| WHAT YOU NEED TO DO |
From the records below, please print only the lines from the one containing "What Blender Python" through the one containing "from mathutils import Vector", both included. Skip the pictures.

| DATA PROVIDED |
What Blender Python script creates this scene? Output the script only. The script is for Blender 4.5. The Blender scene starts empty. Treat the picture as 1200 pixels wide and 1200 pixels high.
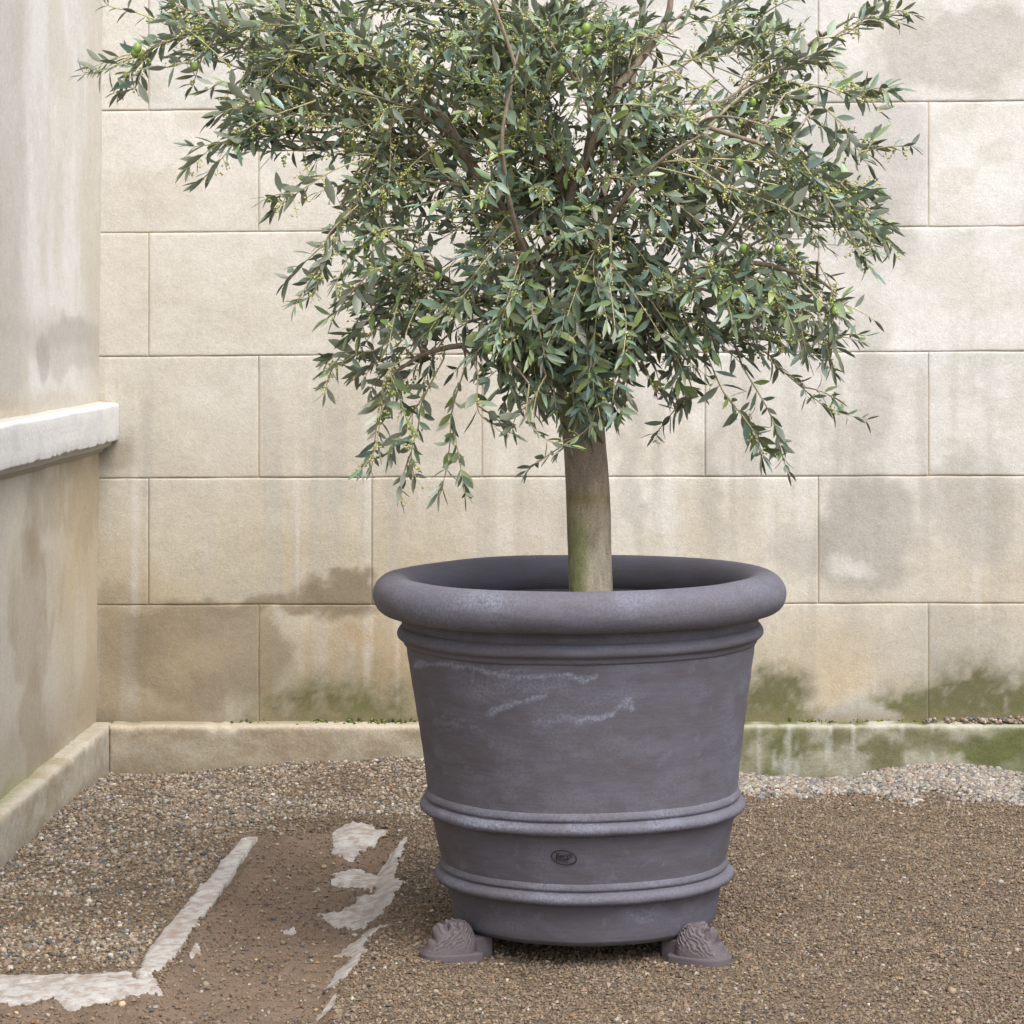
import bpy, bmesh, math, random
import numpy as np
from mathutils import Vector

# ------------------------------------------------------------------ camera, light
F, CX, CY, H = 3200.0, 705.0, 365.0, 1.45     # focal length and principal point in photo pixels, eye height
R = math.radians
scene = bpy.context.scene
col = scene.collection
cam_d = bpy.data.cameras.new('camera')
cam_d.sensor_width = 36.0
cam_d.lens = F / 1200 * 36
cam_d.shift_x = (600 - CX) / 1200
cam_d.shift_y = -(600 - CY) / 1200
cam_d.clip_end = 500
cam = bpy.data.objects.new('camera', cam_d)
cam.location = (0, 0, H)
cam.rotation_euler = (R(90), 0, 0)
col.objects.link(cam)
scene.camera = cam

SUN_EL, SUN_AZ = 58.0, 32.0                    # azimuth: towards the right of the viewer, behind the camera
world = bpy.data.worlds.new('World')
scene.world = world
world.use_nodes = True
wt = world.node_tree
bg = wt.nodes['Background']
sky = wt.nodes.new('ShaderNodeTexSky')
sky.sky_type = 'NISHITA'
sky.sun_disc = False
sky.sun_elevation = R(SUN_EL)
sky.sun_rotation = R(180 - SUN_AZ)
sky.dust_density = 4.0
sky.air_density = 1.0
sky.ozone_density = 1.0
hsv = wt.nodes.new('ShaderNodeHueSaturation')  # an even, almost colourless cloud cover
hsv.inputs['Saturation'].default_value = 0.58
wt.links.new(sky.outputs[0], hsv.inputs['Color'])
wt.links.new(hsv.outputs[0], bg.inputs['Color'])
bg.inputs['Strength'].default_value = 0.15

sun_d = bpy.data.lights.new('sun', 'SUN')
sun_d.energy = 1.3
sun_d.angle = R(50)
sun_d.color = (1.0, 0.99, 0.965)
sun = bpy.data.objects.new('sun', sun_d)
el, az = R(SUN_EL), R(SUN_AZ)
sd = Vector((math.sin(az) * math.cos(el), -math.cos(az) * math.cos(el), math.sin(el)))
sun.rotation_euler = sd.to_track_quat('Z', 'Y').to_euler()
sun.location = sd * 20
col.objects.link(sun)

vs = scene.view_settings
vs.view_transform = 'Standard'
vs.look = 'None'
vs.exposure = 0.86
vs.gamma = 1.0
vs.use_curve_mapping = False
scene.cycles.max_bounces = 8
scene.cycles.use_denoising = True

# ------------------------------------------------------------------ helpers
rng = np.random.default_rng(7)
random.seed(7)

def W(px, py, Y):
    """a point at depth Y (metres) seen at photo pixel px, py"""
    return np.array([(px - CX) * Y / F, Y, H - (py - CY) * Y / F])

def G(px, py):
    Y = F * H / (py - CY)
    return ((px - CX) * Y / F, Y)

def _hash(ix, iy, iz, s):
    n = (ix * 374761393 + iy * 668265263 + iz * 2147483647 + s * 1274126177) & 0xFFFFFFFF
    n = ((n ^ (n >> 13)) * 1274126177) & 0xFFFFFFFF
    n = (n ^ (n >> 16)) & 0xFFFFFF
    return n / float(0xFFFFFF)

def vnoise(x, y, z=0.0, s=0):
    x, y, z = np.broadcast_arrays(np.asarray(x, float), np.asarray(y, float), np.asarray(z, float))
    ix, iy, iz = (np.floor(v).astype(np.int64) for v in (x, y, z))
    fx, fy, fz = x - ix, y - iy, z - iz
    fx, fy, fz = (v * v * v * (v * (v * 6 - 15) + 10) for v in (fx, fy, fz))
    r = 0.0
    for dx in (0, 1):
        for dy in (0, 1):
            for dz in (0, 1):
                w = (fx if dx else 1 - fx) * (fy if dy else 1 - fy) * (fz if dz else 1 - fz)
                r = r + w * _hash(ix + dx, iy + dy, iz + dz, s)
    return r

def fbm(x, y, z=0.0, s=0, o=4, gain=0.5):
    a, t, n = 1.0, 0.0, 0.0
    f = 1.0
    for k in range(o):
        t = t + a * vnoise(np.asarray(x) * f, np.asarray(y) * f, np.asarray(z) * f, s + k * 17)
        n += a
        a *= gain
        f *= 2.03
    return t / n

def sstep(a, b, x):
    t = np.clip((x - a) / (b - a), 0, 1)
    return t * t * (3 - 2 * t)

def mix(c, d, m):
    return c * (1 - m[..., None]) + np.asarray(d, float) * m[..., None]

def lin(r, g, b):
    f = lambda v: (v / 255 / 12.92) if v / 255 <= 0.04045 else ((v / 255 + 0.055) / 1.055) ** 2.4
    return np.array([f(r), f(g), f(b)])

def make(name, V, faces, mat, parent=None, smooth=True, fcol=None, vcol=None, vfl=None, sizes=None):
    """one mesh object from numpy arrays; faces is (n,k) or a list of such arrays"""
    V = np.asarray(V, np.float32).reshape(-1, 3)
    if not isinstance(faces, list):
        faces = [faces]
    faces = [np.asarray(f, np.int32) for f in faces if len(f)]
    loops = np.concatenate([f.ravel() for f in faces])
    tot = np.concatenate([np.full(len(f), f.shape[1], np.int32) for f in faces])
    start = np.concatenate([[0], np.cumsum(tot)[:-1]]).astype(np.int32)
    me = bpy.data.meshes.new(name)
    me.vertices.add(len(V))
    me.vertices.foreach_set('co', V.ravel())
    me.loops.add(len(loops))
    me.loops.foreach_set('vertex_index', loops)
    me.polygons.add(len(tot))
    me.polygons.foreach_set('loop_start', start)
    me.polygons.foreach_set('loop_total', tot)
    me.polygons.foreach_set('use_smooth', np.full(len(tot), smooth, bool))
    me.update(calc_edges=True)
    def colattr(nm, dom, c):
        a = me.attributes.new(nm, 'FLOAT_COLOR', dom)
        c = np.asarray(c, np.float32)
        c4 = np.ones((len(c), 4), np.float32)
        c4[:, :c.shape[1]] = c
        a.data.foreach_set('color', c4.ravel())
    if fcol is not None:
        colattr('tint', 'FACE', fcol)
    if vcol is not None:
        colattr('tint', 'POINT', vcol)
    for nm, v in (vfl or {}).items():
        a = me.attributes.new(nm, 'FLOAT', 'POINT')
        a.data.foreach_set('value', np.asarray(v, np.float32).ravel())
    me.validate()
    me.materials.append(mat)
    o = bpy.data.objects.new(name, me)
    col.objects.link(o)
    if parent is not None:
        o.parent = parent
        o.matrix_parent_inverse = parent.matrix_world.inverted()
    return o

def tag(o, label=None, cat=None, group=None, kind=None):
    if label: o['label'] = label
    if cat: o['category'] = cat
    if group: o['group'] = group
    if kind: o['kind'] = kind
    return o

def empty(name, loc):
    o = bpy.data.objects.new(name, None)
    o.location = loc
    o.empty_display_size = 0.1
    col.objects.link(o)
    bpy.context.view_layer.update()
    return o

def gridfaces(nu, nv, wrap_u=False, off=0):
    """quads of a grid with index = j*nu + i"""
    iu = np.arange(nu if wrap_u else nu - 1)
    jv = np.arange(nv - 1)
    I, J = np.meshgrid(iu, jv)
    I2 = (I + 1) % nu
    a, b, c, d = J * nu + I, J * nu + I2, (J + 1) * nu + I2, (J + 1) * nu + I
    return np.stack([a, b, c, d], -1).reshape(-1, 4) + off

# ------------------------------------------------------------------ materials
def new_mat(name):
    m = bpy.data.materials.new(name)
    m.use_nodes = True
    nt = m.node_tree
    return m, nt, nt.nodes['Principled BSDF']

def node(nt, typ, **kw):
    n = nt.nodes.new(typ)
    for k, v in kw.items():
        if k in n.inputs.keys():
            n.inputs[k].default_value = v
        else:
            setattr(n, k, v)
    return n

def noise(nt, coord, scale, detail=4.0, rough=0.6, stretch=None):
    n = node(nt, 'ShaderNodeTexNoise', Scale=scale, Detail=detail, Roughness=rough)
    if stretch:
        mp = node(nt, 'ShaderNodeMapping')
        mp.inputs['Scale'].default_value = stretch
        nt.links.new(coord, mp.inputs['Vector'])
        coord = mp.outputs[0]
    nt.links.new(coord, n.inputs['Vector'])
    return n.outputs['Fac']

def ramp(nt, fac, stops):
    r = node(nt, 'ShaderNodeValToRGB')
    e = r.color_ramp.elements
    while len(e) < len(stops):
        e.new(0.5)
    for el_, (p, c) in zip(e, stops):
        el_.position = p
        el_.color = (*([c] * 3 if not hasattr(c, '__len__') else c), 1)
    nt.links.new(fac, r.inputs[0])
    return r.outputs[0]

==

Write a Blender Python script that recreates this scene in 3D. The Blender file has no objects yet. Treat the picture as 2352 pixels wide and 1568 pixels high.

| ANSWER TO THIS TASK |
What Blender Python script creates this scene? Output the script only. The script is for Blender 4.5. The Blender scene starts empty. Treat the picture as 1200 pixels wide and 1200 pixels high.
import bpy, bmesh, math, random
import numpy as np
from mathutils import Vector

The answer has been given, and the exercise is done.